Archive for Desember 2010

(Sepertinya) Tidak Perlu Judul

Jumat, 10 Desember 2010 » 0


Bermula ketika sebuah dering nada memecah kesunyian pada sebuah pagi dan menarik ulu hati menuju sebuah dimensi baru. Serta merta tanpa harus meninggalkan secarik pesan pada kolong langit, berkepaklah semangat itu menyambut dimensi baru itu. Bahkan meski tanpa kekasih pun tetap tersisa kerelaan untuk melayang sendiri ditemani percik-percik embun. Aspal jejalanan pagi itu masih mengaromakan wangi pegiat pagi, ketika langkah-langkah tertatih itu kemudian segera bergegas. Langkah yang memang sedikit rapuh nyaris tak mampu beralun. Mengingatkan pada semasa yang telah lama teronggok di belakang teras mimpi lama.

Sudah lama sekali beberapa purnama hangus, ketika semangat itu tengah kuat-kuatnya mengepak angin. Ketika sentakan angin sedemikian kuat, tubuh pun masih kuat tanpa pernah sedikitpun limbung. Berjejal-jejal wewangian langit sempat menggergaji urat-urat nadi tapi itu tak membuat semangat punah. Bahkan semakin bertimbun. Dan berbondong-bondonglah kucuran keringat saling menuai benih-benih yang telah ditanam seribu abad lamanya. Hingga akhirnya kepak-kepak itu menyinarkan sebuah cahaya terang. Meski kemudian terang itu hanya sesaat dan lalu meredup ketika gerumbulan mendung turut mengais benih-benih yang bersebaran nyaris tidak terlindung.
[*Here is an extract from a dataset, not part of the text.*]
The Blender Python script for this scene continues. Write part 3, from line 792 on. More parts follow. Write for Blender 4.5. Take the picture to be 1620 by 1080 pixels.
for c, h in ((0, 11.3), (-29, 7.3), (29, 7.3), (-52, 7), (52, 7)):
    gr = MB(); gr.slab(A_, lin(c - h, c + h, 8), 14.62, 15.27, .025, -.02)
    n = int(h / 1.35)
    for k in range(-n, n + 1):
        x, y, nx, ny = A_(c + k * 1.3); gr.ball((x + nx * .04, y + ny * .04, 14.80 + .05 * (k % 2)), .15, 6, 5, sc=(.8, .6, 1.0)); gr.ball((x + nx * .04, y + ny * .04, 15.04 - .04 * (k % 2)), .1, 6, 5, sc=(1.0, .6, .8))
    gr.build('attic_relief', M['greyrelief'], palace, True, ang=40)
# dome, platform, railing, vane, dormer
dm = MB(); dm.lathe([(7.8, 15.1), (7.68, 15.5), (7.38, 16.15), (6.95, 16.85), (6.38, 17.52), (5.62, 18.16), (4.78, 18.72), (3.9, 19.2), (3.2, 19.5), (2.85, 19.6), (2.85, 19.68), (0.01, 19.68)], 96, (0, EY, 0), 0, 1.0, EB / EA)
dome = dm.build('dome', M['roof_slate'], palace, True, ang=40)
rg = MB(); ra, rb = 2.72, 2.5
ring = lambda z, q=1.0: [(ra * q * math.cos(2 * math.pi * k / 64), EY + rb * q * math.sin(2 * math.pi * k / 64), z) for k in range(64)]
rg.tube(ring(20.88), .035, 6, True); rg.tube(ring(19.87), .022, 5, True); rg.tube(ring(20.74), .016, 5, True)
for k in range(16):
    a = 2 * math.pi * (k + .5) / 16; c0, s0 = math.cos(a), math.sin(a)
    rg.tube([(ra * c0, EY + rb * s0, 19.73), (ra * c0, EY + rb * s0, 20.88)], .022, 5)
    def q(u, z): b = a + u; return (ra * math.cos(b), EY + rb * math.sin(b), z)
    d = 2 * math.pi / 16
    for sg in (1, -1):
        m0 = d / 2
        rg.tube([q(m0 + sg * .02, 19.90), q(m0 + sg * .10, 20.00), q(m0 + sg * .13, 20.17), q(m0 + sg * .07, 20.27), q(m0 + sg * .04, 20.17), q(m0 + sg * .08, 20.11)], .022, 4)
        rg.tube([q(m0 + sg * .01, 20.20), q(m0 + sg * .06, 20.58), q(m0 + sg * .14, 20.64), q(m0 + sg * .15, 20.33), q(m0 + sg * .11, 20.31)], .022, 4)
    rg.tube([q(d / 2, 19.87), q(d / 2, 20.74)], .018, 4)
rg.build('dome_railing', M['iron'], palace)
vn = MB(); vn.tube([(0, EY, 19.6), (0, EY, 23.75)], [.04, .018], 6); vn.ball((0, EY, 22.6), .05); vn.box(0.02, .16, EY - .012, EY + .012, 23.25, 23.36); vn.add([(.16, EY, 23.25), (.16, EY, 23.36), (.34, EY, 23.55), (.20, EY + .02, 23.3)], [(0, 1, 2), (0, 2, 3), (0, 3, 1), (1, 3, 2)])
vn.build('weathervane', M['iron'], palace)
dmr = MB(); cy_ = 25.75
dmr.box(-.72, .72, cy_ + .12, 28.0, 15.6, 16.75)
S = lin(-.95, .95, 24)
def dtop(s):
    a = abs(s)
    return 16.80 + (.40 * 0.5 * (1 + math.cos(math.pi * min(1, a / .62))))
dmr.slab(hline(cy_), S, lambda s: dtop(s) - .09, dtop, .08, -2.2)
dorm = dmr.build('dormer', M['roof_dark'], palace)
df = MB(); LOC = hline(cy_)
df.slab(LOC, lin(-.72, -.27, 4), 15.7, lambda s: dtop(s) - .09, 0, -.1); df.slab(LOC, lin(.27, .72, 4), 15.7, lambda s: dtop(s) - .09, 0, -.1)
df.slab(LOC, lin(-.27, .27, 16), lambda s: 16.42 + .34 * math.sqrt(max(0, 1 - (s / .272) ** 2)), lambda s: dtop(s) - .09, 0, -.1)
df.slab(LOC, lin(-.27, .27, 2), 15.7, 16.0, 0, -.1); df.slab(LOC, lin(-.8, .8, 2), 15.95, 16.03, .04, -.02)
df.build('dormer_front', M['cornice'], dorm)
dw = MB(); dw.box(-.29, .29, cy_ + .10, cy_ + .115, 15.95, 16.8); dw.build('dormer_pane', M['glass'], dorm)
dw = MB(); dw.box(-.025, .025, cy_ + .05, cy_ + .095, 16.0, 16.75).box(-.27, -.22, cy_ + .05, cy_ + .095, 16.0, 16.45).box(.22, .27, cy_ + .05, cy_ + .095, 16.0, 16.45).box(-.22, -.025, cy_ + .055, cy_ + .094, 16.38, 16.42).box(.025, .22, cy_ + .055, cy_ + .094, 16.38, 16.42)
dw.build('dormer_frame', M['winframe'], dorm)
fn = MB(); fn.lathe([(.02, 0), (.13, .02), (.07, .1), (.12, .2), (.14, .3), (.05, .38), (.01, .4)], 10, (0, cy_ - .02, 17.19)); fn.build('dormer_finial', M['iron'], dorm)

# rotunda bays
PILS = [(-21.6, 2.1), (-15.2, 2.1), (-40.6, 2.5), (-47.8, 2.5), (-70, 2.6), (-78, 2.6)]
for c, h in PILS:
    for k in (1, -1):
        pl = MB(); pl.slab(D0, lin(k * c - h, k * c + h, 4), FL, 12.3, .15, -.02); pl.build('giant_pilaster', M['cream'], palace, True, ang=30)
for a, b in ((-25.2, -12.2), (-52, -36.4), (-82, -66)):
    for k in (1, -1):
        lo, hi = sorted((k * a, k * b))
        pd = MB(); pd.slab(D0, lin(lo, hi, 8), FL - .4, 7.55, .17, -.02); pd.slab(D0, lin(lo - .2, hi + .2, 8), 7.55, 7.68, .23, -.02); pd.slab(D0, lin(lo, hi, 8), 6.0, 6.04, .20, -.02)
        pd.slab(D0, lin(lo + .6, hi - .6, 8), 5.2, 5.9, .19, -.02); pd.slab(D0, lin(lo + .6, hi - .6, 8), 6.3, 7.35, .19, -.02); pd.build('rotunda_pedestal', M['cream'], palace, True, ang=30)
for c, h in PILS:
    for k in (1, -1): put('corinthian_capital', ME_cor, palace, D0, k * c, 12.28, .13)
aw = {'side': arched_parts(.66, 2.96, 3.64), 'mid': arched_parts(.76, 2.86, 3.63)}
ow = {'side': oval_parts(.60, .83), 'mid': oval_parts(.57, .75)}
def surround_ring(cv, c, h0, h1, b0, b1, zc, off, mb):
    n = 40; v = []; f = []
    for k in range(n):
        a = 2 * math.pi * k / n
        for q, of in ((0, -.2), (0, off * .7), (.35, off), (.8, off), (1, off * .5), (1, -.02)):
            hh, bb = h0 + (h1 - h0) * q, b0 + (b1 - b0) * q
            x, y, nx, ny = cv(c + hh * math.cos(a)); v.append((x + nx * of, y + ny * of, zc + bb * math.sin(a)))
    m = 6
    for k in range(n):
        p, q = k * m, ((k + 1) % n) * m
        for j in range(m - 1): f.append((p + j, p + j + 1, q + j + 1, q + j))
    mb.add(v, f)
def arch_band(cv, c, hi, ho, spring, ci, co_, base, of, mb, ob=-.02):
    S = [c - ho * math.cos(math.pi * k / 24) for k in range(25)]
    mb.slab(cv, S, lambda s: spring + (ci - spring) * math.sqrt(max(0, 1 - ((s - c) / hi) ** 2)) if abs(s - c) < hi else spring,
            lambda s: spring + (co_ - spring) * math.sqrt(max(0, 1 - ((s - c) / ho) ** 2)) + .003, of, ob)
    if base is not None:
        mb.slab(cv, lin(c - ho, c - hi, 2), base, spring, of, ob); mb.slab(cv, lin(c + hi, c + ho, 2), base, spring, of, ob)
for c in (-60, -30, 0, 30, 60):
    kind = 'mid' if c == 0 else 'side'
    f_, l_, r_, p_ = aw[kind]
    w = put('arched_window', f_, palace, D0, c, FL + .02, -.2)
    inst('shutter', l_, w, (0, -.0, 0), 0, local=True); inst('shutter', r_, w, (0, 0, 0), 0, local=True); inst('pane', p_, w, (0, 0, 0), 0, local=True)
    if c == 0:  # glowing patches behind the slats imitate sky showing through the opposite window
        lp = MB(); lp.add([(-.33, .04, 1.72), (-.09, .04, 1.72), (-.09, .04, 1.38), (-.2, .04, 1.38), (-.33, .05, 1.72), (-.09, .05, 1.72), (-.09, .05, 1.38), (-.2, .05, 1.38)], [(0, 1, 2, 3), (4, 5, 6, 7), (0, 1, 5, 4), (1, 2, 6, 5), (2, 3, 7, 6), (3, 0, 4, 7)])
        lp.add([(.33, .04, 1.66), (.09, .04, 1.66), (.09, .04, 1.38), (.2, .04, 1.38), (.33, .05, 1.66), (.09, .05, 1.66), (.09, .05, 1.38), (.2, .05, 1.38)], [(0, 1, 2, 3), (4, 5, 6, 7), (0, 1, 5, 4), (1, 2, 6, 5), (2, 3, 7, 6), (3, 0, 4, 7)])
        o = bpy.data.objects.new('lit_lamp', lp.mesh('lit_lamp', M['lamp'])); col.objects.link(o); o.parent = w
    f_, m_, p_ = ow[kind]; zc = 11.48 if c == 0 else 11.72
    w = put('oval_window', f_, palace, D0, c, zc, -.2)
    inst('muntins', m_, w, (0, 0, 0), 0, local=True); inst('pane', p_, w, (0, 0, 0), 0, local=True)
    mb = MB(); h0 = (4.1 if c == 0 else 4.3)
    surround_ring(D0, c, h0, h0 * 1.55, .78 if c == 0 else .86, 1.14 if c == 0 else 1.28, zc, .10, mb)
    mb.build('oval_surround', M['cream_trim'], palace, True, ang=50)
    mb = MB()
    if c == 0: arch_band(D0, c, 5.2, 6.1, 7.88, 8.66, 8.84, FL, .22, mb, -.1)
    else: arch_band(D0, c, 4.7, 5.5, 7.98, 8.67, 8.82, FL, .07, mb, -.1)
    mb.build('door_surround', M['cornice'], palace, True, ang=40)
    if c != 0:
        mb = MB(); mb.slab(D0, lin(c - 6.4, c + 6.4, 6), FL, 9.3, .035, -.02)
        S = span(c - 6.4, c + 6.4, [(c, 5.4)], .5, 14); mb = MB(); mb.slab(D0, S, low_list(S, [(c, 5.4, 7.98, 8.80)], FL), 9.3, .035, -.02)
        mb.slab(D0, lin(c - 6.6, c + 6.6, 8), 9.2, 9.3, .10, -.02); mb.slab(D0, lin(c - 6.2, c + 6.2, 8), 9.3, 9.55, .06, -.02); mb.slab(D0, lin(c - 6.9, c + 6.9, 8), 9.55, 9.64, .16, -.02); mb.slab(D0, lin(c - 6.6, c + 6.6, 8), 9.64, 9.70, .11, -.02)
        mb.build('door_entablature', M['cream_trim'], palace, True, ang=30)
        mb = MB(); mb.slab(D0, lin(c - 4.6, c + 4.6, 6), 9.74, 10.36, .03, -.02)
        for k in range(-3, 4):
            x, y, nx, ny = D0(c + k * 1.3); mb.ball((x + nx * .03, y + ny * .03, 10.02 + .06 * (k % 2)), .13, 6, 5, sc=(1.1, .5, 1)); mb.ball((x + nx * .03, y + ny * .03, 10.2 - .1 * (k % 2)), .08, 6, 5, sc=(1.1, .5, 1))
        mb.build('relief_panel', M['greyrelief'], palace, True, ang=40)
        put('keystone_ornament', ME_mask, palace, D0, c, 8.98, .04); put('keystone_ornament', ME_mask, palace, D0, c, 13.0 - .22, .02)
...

Lalu buyarlah seketika. Terburailah semua asupan kendi semangat yang selama ini disusunya pelan-pelan. Bahkan ketika benih-benih itu dipaksa untuk mengalir dalam ketidaksadaran pun tak mampu dibendung. Bukan itu saja sebab bulir tergemuk pun dipaksa untuk menggelinding pelan untuk dikaisnya dengan penuh birahi peranakan sejuta ambisi dan nafsu.

Begitu saja lalu sepi. Seribu aksara pun tak pernah menjelma menjadi raksasa yang bersenjata. Meranggas dengan seketika tanpa mampu menoleh lagi menuju ke titik mula. Aroma kekeringan semakin menjilat-jilat seolah tak berdosa pada untai semangat yang nyaris hilang tak termuseumkan itu. Lalu lahirlah sebuah teror ketakutan pada sebuah kuncup pagi. Di sisi lain taring-taring hegemoni pasaran, mulai ditancapkan. Sakit. Merintih. Perih. Sebab taring itu menancapkan benih baru yang busuk dan beraroma bangkai di punggung, sehingga menjalarnya seperti raungan anjing yang mampu mengoyak kelambu malam.

Hingga terdengarlah dering itu. Dering yang sampai ketika daun nantinya tak lagi berwarna hijau pun, akan tetap membuatnya menitipkan jilatan rasa syukur pada sebatang pohon enau. Semangat yang nyaris tak bisa dikepakkan itu tertatih-tatih meregangkan raganya menuju dimensi baru yang dideringkan. Penuh dengan nuansa yang belum pernah dikabarkan langit kepada bumi bahkan jauh-jauh masa sebelumnya. Dan kemudian tubuh kesakitan itu bersatu dan bergumul dengan tubuh-tubuh lain. Saling melindungi dari curahan dengus-dengus liar yang mencoba membunuh dan menghentikan urat syaraf dan nadi seperti yang telah mencoba mencabiknya di semasa silam.

Itu adalah pada sebuah hari di sebuah masa ketika titik hari nyaris berakhir dan berganti kelamin pada minggu di esoknya. Yang akan tetap mengingatkannya pada sebuah hari di penghujung akhir serta sebuah hari di titik mula. Bahwa disana pernah tertancap sebilah perih.

Selamat hari Hak Asasi Manusia. Selamat memerdekakan keasasian hak kemanusiaan masing-masing. Hak asasi untuk hidup dan bertahan pada sebuah arus jaman yang nyaris menggerus generasi.